It was in Adelaide about two years ago that Indian cricket fans first got a glimpse of all-rounder Hardik Pandya. India were facing Australia in a T20I. The lanky Baroda lad impressed almost immediately with a wicket maiden during his spell with the ball. India had suddenly unearthed a player with the X-factor, and a knack of picking up wickets or scoring vital runs at crucial moments.

In Kolkata on Sunday, Hardik’s brother Krunal Pandya managed to make a similar impact on his debut. The older of the two siblings, Krunal returned figures of 1/15 from his four overs. Just like his brother did in 2016, he too registered a wicket-maiden in his second over on debut.

There was one incident during the match that stuck out, when Krunal dismissed his Mumbai Indians teammate Keiron Pollard, who was well-settled, and had begun swinging his arms and taking the attack to the Indian bowlers.

It was a crucial juncture in the match. West Indies had lost their top-order cheaply. Pollard, arguably the biggest star among the touring outfit, had showed his intent by smashing Krunal for a six. The signs were ominous. He was in the mood and threatening to change the complexion of the game.

“Krunal was the one who told me, ‘I want to bowl to Pollard,’ and got him out,” skipper Rohit Sharma revealed in the post-match presentation. Rohit gave Krunal another over despite the six. The bowler repaid his captain’s faith almost immediately as he tempted the burly West Indian into mistiming a lofted shot, which was duly pocketed at long on by Manish Pandey.

West Indies lost their most valuable player with half their innings still left. They had wanted to keep Pollard around and rally around the lower-order and tail, which was fairly young and inexperienced.

Krunal is not a new figure in Indian cricket. The importance of his contribution in Mumbai Indians’ success over the years in the Indian Premier League has been well-established. So, it was no surprise that the left-arm orthodox bowler called on his India captain Rohit, who has also been his leader in the franchise-based league. Pollard, a Mumbai Indians stalwart himself, was not new to Krunal. The duo must have spent quite some time together facing each other in the nets.

It was Krunal who took the bragging rights in this game as he sent of the Trinidadian with a flying kiss after the batsman had holed out. “That was my love for Pollard,” Krunal would say after the game.

Pollard’s departure knocked the stuffing out of the visitors who would manage to set India a modest target of 110 to chase.

Krunal would return to make another vital contribution with the bat. He scored an unbeaten 21 off nine deliveries and provided able support to Dinesh Karthik (31 not out), and took India across the line after an uncharacteristically wobbly start by the team’s top-order.

“I wait for pressure situations and I want tough situations so that I can be a hero. I love it. No butterflies at all,” Krunal said after the game. It was a fine display of fearless cricket, a brand of the game that his brother has owned since that fateful day in Adelaide.

With brother Hardik out through injury, India needed an all-rounder to bring balance to the side.
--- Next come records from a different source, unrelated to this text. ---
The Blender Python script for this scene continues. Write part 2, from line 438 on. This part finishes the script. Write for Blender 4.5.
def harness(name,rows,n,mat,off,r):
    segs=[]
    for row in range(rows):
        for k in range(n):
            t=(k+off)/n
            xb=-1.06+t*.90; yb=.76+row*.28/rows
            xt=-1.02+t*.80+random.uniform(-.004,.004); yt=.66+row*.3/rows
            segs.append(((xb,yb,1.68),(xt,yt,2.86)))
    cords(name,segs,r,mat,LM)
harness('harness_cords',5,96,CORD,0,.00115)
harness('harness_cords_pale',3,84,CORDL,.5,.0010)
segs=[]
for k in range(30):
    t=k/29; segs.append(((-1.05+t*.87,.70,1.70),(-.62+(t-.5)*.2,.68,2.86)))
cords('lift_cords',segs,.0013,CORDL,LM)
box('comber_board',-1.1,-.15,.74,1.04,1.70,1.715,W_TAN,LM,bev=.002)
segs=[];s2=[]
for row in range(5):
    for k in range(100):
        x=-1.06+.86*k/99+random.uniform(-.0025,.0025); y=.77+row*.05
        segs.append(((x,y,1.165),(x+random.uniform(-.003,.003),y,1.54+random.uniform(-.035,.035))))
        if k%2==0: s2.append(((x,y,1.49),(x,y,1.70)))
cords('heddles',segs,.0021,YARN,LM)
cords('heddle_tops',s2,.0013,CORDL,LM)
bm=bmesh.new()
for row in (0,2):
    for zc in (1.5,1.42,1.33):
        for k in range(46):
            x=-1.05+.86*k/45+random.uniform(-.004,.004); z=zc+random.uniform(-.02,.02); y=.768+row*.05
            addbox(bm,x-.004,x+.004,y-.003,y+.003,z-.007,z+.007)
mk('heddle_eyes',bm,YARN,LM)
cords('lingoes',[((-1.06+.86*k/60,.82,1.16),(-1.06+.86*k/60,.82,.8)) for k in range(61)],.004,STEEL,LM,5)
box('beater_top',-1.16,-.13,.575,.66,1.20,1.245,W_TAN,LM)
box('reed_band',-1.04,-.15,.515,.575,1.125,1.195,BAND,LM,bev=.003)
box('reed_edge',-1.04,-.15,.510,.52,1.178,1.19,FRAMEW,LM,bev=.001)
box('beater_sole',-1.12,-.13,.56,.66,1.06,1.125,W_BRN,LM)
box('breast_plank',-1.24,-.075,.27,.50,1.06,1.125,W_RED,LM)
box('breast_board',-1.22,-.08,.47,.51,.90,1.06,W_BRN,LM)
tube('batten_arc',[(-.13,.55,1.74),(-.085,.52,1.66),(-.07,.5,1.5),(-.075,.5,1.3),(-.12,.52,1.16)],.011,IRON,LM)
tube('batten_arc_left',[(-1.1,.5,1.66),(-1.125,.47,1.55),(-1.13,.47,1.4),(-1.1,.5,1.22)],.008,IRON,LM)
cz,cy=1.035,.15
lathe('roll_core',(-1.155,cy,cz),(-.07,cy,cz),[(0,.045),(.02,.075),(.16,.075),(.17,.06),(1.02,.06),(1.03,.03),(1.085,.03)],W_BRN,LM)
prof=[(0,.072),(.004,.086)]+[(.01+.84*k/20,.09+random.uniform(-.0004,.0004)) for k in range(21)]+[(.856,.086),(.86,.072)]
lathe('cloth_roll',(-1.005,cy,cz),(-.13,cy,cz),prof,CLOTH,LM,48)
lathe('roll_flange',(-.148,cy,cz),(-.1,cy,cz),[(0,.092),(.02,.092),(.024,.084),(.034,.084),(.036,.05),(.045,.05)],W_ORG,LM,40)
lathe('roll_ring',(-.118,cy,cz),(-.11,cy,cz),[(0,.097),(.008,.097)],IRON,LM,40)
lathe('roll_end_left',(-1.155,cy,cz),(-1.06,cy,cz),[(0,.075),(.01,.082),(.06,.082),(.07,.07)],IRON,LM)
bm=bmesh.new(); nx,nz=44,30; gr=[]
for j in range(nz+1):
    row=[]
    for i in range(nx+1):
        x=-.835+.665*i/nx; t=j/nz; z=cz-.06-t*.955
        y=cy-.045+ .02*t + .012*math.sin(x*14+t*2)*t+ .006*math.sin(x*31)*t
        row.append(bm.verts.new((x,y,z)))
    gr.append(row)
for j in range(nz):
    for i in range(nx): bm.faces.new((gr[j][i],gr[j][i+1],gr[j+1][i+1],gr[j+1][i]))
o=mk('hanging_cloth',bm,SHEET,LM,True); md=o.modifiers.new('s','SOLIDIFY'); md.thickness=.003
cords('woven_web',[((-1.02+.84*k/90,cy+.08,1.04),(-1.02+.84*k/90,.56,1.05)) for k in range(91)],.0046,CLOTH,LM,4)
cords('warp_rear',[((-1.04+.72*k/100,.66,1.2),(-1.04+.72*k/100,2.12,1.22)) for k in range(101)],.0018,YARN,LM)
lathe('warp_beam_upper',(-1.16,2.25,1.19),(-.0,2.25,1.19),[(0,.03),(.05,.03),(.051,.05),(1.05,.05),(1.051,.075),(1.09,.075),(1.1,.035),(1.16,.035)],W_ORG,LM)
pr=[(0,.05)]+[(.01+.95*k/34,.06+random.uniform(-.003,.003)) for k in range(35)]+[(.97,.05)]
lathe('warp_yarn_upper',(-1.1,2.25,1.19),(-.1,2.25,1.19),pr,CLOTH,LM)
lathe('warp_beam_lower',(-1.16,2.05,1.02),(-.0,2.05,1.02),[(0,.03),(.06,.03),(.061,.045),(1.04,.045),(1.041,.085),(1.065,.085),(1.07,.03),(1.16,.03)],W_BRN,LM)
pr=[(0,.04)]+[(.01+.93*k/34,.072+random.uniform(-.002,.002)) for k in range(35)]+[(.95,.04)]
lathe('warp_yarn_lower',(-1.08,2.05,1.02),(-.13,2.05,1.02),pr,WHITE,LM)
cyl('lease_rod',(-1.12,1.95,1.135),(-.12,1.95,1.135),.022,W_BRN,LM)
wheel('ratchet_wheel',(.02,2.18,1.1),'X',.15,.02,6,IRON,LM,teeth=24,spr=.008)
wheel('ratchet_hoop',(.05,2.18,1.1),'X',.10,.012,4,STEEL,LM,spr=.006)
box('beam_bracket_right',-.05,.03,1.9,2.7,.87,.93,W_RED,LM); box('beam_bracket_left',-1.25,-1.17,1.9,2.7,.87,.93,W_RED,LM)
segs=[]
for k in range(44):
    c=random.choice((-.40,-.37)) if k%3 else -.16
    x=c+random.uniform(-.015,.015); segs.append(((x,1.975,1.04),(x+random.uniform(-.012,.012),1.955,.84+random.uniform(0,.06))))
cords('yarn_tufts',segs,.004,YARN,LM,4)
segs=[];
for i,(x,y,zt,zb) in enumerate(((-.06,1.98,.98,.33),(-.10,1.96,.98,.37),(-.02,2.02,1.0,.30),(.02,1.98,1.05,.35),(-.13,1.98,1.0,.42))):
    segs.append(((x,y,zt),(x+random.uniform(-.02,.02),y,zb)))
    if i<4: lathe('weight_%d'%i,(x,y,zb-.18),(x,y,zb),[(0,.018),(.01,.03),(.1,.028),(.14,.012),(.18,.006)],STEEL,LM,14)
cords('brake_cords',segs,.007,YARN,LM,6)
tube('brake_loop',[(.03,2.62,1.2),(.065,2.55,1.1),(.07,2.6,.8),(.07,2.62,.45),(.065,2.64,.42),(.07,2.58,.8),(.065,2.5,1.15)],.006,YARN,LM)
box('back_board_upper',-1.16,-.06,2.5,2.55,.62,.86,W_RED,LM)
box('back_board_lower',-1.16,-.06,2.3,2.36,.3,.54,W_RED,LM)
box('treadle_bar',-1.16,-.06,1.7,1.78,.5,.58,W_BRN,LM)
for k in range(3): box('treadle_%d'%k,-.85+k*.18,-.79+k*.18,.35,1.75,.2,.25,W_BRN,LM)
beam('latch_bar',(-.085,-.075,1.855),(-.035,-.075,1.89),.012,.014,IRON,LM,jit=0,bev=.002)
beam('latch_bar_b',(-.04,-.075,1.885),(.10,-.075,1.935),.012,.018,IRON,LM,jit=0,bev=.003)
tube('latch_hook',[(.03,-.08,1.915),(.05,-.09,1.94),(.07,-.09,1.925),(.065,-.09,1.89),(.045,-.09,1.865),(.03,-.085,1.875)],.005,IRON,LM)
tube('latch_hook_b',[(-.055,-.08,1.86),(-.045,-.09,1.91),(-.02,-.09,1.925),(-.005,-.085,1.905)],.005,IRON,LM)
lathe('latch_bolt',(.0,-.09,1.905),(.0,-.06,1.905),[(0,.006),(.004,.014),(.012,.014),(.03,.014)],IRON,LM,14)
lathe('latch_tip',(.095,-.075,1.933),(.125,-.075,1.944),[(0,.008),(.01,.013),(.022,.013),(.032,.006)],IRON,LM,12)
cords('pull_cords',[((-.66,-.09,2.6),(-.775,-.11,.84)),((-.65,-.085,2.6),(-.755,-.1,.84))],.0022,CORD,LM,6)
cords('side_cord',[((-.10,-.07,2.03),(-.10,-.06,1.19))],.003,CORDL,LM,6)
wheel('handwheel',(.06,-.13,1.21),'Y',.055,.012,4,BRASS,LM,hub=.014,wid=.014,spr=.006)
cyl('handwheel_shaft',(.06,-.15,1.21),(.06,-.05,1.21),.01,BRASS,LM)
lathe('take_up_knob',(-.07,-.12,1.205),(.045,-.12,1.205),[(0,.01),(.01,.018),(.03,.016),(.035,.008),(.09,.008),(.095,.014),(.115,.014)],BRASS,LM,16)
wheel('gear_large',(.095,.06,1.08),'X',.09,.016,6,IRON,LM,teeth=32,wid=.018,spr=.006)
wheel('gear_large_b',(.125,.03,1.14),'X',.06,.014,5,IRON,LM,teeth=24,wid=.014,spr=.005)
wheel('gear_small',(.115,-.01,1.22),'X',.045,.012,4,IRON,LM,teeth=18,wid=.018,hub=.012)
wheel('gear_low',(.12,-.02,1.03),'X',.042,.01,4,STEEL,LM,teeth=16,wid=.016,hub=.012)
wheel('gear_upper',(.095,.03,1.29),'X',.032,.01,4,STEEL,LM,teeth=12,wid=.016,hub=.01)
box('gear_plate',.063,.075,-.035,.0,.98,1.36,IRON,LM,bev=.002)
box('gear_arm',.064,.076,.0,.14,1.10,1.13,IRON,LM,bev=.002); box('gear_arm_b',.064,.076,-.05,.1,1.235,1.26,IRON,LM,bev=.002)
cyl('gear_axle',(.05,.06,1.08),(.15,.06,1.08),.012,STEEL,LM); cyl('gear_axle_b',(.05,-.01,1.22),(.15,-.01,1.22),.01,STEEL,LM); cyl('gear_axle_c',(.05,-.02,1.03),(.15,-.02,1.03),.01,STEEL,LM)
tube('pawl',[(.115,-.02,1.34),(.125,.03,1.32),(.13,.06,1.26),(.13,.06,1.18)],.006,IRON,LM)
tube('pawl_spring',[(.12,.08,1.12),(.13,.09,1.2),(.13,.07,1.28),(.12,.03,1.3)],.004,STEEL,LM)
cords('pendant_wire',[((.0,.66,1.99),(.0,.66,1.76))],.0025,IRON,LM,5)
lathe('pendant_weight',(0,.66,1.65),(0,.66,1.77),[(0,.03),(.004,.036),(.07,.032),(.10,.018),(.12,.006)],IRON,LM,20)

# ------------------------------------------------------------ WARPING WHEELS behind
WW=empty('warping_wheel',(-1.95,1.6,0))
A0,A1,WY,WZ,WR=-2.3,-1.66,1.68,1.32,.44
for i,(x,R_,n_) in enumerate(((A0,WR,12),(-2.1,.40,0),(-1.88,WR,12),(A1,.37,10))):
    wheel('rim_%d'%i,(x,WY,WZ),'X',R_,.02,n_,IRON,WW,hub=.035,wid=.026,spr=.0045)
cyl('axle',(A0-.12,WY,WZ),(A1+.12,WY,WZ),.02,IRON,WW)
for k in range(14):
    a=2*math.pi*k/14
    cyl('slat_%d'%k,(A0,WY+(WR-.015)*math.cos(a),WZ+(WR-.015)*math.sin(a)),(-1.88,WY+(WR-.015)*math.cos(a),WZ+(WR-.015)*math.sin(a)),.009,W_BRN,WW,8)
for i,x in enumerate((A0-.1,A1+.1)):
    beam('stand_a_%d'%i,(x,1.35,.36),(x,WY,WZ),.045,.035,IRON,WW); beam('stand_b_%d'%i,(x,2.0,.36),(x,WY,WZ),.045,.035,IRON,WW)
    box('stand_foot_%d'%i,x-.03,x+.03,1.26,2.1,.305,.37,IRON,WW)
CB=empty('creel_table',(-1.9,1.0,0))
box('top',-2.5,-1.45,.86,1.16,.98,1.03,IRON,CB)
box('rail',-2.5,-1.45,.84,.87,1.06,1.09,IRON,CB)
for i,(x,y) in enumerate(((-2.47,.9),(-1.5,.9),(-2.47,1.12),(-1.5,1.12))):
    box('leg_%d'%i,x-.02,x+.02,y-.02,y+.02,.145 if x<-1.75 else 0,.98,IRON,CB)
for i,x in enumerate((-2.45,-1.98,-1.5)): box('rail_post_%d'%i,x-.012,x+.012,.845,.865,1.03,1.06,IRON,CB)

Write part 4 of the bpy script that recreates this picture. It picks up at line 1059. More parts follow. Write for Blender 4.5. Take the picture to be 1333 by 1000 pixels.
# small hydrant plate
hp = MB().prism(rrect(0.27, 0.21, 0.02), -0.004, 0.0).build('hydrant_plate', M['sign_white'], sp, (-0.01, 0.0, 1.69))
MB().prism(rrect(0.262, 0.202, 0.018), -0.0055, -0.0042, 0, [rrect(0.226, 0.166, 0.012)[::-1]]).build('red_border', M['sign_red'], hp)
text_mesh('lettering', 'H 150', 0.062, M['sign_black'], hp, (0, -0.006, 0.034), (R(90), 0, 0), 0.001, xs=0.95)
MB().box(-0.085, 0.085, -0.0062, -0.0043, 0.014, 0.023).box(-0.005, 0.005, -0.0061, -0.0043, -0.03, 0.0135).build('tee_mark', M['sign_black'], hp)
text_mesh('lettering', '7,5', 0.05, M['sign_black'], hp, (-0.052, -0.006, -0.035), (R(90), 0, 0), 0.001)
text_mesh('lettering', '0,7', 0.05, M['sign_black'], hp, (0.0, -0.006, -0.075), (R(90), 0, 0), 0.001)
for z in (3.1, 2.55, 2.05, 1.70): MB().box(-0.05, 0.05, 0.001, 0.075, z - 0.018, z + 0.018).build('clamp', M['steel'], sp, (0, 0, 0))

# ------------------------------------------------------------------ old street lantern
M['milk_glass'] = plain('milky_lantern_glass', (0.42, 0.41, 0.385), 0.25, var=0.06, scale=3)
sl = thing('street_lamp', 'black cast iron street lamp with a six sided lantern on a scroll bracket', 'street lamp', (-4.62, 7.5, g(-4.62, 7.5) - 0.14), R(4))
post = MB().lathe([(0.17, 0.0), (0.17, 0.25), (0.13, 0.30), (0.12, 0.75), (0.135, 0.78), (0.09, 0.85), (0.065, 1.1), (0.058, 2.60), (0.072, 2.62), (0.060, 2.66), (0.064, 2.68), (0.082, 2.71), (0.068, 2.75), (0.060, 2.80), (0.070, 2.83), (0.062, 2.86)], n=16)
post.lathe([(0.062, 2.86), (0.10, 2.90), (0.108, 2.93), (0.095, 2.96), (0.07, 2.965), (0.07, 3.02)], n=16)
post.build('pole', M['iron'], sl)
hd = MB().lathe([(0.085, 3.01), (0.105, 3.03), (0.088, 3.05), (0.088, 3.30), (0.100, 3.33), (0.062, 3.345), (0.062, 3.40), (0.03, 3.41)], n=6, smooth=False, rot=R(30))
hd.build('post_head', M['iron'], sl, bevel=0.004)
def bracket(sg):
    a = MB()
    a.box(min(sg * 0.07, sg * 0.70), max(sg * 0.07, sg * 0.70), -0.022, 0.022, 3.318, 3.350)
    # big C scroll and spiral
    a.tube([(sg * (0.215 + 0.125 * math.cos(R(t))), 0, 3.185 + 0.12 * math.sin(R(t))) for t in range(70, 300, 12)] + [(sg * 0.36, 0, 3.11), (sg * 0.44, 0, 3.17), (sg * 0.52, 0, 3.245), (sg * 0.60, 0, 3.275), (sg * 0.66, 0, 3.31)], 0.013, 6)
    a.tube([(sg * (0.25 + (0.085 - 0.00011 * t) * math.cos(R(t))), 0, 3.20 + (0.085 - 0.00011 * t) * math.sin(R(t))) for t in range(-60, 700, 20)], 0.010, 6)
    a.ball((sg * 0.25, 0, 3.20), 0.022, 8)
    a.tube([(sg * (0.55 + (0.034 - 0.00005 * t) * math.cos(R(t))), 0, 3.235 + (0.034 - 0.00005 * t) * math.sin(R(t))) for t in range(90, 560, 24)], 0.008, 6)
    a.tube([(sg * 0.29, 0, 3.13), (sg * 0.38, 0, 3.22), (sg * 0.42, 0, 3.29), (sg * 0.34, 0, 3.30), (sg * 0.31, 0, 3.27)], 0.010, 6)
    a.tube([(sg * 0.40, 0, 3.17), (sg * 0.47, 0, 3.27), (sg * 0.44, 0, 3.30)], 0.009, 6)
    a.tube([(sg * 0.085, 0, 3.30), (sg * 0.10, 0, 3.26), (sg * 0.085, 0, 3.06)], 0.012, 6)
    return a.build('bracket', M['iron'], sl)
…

The team had struggled to find this combination in the first couple of ODIs against the West Indies. Hardik and Kedar Jadhav were both laid low with ailments. India would have been wary of a similar occurrence in the T20Is. However, Krunal rose to the occasion, contributing crucially with the bat and ball on debut. It was an impressive start to what could be a long stint with the national team.